US cocoa futures ended in the red on Tuesday after quickly turning on their heels in late trading on weak technical signals and a lack of follow-through speculative buying, traders and floor sources said.
"As soon as we hit unchanged, there were various brokers and sellers around the ring who were selling with reckless abandon," said one floor source on the New York Board of Trade (NYBOT).
"Then we ran into some light buying with some locals who were covering their short positions," he said.
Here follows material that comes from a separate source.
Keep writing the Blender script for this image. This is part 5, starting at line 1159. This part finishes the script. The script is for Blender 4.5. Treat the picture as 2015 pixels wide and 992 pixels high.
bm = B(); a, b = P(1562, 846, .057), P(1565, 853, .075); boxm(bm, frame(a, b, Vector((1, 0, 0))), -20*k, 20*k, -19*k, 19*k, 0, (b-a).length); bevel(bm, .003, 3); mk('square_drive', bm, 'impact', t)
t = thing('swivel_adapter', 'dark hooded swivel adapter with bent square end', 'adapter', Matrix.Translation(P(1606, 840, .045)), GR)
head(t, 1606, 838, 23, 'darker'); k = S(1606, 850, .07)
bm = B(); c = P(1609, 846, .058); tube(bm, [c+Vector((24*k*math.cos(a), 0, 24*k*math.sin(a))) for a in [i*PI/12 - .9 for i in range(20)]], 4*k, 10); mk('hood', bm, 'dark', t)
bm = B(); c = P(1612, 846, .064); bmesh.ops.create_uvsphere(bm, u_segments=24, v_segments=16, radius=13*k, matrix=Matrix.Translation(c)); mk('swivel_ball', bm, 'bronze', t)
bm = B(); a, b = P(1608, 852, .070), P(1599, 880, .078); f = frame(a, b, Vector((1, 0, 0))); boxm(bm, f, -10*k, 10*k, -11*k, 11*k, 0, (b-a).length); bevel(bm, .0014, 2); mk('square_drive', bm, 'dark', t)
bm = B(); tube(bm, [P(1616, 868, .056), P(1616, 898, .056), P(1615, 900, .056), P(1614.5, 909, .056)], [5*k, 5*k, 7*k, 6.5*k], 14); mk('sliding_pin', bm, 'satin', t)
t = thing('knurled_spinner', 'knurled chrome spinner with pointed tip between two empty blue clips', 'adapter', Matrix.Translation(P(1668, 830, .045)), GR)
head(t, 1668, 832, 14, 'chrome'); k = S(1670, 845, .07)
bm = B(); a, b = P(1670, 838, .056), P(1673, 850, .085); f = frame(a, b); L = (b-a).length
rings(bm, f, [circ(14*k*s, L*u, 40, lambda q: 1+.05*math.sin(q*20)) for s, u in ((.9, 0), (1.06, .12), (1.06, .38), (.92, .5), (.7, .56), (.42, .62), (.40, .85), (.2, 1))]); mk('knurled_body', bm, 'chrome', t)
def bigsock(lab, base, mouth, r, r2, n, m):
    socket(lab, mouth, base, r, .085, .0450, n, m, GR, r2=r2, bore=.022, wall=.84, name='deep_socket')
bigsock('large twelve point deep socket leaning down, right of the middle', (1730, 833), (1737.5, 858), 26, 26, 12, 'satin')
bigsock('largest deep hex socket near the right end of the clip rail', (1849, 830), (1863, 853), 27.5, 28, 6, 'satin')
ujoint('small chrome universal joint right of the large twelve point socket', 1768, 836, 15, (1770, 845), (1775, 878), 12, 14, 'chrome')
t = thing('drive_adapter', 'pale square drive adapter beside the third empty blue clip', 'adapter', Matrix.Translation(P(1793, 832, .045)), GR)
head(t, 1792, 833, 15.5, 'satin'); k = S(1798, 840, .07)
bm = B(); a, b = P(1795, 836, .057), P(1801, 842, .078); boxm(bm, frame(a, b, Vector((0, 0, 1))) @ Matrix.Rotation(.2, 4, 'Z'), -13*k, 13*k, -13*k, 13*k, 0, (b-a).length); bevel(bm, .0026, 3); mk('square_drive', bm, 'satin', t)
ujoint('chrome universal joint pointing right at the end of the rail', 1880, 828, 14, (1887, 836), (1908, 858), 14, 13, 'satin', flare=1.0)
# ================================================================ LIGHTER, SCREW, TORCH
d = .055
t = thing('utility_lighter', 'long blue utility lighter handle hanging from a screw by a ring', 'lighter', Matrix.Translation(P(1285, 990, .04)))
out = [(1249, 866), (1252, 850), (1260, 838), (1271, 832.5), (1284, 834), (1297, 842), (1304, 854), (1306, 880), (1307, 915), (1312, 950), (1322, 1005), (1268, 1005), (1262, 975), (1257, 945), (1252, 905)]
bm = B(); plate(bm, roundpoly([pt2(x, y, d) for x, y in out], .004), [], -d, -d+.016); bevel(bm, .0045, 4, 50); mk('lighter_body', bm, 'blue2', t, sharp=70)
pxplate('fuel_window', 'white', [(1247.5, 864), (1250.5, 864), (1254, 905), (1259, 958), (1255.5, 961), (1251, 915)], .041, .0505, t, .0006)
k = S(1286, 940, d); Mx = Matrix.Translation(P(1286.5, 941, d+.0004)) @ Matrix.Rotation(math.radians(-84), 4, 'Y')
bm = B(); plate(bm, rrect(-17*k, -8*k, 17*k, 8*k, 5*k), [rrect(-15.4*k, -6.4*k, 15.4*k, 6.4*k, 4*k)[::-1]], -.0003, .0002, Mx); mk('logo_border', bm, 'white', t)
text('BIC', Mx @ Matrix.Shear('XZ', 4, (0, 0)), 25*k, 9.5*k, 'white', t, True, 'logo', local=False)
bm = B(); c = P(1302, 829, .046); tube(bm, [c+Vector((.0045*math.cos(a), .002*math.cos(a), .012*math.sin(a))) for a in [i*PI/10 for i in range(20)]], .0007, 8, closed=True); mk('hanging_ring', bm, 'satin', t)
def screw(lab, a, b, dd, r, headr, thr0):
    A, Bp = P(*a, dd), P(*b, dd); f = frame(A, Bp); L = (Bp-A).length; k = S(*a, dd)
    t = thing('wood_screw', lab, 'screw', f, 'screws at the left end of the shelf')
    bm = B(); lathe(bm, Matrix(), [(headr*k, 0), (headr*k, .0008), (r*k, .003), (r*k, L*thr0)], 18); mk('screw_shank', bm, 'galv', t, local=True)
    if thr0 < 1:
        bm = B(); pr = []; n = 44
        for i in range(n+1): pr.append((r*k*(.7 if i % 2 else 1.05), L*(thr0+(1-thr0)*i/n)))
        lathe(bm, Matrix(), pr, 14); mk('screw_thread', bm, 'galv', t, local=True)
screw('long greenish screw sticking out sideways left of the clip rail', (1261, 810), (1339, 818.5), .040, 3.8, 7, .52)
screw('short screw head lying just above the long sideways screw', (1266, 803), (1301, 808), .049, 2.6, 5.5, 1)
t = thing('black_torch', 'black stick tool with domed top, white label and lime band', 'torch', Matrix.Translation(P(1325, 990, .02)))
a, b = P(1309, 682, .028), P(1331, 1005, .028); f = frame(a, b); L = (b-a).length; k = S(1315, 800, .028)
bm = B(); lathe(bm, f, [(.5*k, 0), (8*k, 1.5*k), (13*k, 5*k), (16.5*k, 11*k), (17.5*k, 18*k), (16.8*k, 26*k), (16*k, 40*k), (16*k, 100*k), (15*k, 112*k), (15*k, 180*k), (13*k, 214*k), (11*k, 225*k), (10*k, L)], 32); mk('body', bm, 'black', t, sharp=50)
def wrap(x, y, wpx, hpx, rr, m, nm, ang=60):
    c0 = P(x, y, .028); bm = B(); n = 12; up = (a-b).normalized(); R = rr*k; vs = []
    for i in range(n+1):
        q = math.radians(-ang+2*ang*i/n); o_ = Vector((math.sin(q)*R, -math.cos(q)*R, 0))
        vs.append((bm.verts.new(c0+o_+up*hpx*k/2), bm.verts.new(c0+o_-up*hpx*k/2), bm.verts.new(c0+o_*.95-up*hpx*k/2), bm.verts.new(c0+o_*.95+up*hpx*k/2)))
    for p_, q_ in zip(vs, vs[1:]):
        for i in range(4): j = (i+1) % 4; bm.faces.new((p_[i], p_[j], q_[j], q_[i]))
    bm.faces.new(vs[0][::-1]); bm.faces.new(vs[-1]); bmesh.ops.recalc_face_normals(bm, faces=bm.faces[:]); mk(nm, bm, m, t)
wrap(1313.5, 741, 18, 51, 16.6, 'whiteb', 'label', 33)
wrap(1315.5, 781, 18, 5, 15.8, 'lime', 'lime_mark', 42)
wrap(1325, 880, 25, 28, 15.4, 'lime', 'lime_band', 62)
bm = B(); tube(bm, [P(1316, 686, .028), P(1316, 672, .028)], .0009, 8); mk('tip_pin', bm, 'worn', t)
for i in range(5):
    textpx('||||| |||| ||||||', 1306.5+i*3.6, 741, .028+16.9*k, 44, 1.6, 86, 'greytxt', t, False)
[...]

Other traders agreed, citing a late technical failure in the market.
NYBOT's most-active December cocoa contract fell $16 to settle at $1,440 a tonne, within the bottom half of a $1,434 to $1,478 trading range.
March 2005 dipped $15 to $1,456, while distant futures shed $12 to $15. Cocoa prices opened firmer and stayed aloft most of the session on speculative fund buying on news that major cocoa exporters in Ivory Coast had closed their warehouses because of too few deliveries from striking farmers.
But trading volumes were thin, and the December benchmark failed to break above key resistance at $1,480. Traders said a lack of follow-through buying spawned some speculators to take some profits, which in turn triggered, further selling.
NYBOT's estimated cocoa futures volume just before the market closed reached 4,423 lots, compared with 3,012 lots the previous session.
Open interest in NYBOT cocoa rose 119 lots to 120,632 lots as of October 18.
On the charts, traders and analysts pegged technical support for December delivery at $1,425 and then at $1,390, with resistance at $1,480 and then at $1,543.